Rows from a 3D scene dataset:
::::

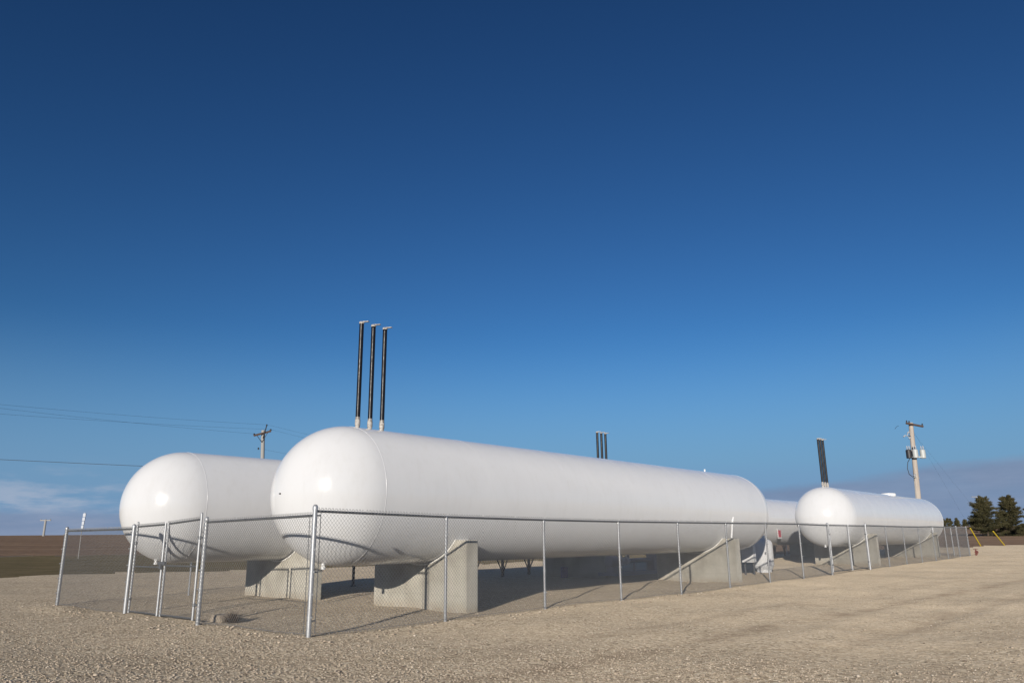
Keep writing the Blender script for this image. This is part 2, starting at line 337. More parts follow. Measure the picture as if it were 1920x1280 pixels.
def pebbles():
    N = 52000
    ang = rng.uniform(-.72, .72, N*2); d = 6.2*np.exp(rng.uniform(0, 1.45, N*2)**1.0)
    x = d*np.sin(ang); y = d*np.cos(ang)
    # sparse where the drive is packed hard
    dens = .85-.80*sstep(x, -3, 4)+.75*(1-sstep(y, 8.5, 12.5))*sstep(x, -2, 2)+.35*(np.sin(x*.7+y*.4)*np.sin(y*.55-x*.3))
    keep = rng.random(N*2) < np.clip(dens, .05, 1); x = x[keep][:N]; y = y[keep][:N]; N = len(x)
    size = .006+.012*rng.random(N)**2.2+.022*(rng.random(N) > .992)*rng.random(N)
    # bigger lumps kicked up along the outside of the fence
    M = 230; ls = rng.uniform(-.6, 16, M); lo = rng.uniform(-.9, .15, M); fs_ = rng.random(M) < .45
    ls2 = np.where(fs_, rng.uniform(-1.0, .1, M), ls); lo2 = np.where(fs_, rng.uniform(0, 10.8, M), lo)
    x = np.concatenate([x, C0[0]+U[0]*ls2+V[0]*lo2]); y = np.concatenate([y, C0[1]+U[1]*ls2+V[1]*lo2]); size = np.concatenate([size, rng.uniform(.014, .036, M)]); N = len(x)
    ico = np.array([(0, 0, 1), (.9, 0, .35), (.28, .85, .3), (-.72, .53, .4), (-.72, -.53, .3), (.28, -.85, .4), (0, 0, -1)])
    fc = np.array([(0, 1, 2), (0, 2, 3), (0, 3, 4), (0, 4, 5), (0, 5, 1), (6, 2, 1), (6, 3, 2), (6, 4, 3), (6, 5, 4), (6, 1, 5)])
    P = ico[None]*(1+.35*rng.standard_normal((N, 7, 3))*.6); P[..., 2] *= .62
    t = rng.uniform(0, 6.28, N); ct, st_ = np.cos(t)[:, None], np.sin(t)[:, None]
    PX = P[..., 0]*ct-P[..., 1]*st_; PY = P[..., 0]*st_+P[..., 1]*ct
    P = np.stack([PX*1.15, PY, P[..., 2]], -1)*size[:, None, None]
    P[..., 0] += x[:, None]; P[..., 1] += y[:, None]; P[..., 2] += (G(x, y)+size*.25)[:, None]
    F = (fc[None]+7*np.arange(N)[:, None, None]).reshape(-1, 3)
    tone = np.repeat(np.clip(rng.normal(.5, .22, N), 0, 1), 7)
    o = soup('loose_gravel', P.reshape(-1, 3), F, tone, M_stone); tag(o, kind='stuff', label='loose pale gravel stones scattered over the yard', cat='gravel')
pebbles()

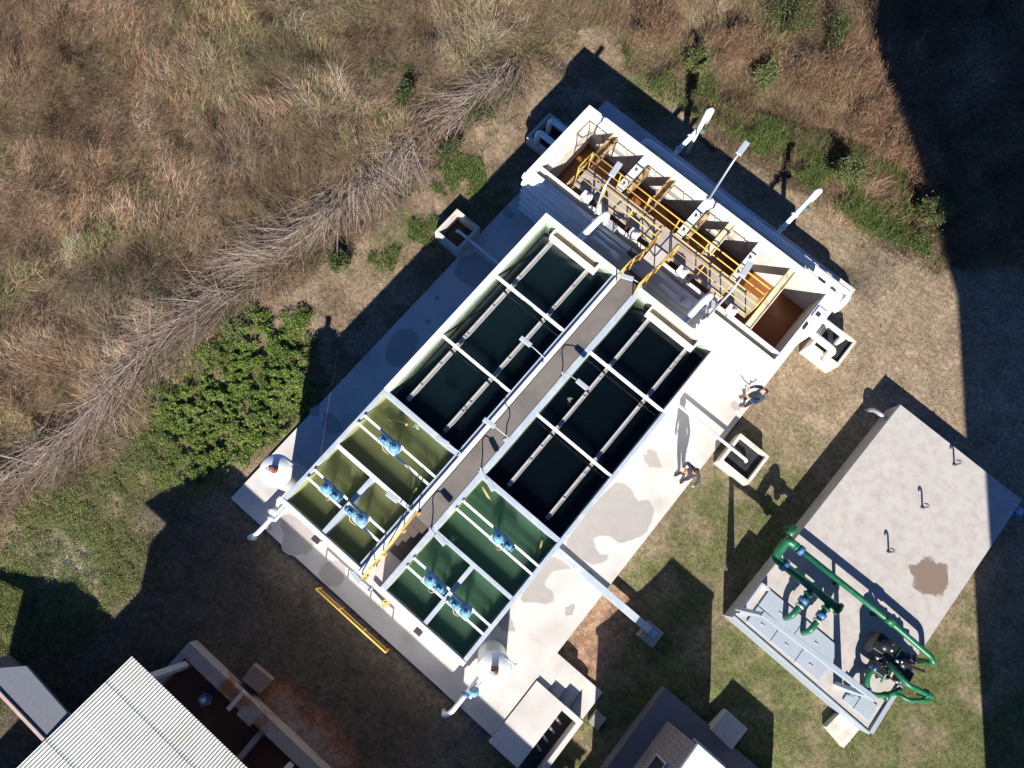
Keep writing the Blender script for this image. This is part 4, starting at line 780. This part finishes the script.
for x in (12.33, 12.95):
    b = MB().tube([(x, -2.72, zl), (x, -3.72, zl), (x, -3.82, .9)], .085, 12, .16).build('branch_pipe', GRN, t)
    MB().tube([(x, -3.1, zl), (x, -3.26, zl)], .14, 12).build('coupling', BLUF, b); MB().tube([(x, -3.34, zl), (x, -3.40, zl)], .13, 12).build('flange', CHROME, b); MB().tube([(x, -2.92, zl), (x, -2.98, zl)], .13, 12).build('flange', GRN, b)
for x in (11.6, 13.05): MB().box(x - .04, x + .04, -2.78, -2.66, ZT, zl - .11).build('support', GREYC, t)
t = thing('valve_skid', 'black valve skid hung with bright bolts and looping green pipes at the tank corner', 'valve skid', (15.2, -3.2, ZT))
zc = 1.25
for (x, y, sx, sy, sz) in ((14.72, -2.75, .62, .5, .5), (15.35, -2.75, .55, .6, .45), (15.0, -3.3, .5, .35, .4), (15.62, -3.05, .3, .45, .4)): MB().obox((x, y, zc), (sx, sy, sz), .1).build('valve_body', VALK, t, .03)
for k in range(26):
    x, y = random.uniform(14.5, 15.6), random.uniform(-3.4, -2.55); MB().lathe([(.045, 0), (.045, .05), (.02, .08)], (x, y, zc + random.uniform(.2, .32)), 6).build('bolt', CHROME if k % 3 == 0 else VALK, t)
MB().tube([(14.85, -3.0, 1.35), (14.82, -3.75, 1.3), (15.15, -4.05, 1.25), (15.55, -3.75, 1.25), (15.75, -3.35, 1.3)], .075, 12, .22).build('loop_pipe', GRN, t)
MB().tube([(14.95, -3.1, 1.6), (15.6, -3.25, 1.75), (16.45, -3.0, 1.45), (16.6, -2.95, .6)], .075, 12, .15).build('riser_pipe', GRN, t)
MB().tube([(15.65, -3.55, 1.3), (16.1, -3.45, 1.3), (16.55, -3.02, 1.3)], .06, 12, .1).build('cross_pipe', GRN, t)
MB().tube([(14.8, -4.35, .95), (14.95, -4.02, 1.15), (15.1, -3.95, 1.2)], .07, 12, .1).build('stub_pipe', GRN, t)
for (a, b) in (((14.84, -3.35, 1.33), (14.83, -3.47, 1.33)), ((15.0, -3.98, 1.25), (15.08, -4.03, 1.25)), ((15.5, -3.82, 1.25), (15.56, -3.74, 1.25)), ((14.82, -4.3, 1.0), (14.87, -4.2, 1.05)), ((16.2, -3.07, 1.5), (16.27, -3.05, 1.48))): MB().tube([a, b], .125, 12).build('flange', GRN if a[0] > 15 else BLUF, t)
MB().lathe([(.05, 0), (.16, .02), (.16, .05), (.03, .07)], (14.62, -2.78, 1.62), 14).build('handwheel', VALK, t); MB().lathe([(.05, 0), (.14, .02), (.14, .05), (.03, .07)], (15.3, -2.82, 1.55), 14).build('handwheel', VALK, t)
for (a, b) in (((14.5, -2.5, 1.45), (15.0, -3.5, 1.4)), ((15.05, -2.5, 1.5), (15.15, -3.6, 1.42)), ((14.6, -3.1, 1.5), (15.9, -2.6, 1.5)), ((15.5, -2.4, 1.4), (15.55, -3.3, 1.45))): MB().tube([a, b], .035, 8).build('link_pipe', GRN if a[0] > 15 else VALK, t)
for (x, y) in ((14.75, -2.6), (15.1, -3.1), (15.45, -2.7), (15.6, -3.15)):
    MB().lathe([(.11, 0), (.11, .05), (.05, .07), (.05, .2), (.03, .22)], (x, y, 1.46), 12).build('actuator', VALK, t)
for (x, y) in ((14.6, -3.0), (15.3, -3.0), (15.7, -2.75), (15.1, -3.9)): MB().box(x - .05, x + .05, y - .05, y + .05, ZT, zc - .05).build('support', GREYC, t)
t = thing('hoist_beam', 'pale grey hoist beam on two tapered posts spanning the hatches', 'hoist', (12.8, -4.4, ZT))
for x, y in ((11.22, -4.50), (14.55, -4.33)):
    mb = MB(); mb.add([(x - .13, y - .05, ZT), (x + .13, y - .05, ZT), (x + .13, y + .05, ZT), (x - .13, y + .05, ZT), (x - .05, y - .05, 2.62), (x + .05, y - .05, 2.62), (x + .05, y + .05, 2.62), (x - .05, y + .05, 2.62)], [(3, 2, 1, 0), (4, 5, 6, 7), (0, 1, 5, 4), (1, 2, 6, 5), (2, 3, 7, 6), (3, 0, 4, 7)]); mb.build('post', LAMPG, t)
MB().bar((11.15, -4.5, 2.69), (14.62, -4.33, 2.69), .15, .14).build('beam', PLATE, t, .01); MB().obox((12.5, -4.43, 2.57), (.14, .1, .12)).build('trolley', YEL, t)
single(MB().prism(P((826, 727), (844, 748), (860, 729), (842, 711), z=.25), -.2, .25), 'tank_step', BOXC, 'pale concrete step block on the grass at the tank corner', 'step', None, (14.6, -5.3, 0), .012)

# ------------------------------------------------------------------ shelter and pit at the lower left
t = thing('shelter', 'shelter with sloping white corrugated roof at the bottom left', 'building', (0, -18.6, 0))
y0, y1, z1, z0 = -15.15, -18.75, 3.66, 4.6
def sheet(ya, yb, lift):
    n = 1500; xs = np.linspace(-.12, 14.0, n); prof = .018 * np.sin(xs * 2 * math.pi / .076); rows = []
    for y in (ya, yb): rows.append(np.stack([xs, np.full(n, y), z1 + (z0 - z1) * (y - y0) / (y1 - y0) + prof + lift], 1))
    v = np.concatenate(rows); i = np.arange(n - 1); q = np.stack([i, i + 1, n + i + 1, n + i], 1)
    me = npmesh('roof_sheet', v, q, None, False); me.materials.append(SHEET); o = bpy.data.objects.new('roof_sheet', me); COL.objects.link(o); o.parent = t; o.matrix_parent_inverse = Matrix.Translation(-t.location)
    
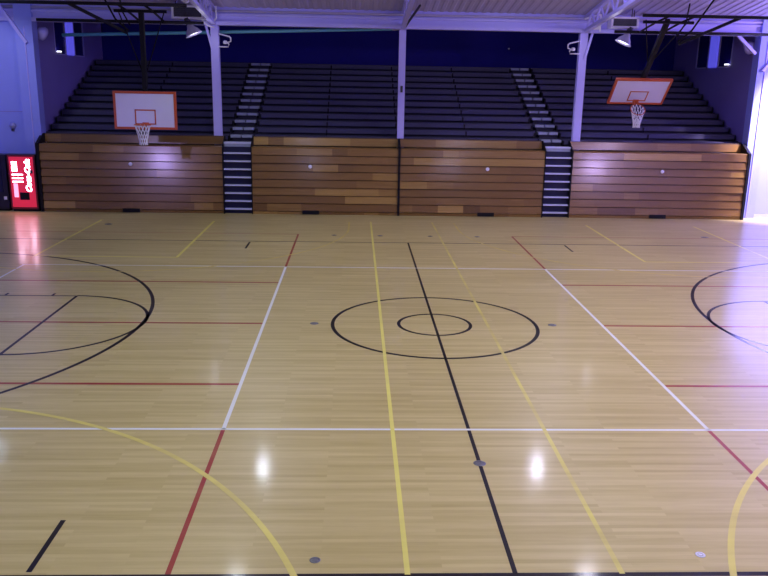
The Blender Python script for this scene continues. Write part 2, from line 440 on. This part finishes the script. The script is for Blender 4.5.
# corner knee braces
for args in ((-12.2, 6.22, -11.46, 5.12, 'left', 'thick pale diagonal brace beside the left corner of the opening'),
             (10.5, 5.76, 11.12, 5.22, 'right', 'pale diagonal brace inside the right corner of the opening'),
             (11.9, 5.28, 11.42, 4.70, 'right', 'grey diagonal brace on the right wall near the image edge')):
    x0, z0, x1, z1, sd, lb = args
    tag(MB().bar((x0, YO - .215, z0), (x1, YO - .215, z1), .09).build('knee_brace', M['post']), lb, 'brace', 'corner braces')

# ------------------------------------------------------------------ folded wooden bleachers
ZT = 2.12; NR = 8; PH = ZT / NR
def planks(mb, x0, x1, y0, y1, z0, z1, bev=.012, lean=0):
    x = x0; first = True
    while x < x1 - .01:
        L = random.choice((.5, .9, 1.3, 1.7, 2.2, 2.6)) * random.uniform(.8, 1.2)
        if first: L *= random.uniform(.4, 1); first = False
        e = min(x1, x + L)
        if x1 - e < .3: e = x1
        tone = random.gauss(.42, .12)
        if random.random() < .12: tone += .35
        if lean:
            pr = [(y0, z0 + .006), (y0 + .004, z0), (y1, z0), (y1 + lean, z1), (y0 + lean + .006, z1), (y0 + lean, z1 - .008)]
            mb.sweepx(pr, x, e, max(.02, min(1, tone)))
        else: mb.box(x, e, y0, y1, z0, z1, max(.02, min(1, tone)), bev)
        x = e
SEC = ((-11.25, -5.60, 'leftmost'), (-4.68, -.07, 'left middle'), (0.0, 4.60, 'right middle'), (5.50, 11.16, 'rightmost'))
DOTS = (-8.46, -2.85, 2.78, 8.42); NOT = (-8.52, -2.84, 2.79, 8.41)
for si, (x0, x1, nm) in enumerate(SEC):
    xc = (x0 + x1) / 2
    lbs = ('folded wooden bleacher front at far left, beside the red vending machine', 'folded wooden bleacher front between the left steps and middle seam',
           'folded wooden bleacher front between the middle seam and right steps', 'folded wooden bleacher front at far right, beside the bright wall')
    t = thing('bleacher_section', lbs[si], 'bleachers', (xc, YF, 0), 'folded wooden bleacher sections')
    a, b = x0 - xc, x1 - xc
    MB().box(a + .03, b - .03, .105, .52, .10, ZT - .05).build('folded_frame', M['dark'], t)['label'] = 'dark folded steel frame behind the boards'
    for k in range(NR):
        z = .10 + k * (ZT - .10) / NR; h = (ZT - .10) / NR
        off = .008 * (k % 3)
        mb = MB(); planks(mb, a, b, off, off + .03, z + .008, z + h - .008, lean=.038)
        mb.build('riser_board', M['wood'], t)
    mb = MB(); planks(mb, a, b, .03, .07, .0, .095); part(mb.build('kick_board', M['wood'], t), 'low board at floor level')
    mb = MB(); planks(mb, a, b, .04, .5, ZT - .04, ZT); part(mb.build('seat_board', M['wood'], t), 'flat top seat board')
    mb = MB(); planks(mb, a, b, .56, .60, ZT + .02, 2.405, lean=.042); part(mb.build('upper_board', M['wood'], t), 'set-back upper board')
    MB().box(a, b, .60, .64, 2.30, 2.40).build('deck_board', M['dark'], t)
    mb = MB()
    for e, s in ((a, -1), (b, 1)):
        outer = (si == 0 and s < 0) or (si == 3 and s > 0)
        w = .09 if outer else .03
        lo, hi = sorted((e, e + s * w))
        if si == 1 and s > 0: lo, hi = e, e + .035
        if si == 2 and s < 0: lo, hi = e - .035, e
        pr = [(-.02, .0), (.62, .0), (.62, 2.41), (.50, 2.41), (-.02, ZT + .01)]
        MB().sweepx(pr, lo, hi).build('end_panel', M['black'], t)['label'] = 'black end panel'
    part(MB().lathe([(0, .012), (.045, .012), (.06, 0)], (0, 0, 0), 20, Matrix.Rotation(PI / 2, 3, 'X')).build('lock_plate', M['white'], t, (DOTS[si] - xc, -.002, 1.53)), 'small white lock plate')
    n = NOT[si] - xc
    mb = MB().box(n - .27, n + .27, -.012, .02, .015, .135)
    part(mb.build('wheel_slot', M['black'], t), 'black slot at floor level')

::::

#### Directive
Only the lines from the one containing "The Blender Python" to the one containing "tag(MB().bar((x0, YO - .215, z0), (x1, YO" are to be printed, both ends included, exactly as written.

#### Full answer
The Blender Python script for this scene continues. Write part 2, from line 440 on. This part finishes the script. The script is for Blender 4.5.
# corner knee braces
for args in ((-12.2, 6.22, -11.46, 5.12, 'left', 'thick pale diagonal brace beside the left corner of the opening'),
             (10.5, 5.76, 11.12, 5.22, 'right', 'pale diagonal brace inside the right corner of the opening'),
             (11.9, 5.28, 11.42, 4.70, 'right', 'grey diagonal brace on the right wall near the image edge')):
    x0, z0, x1, z1, sd, lb = args
    tag(MB().bar((x0, YO - .215, z0), (x1, YO - .215, z1), .09).build('knee_brace', M['post']), lb, 'brace', 'corner braces')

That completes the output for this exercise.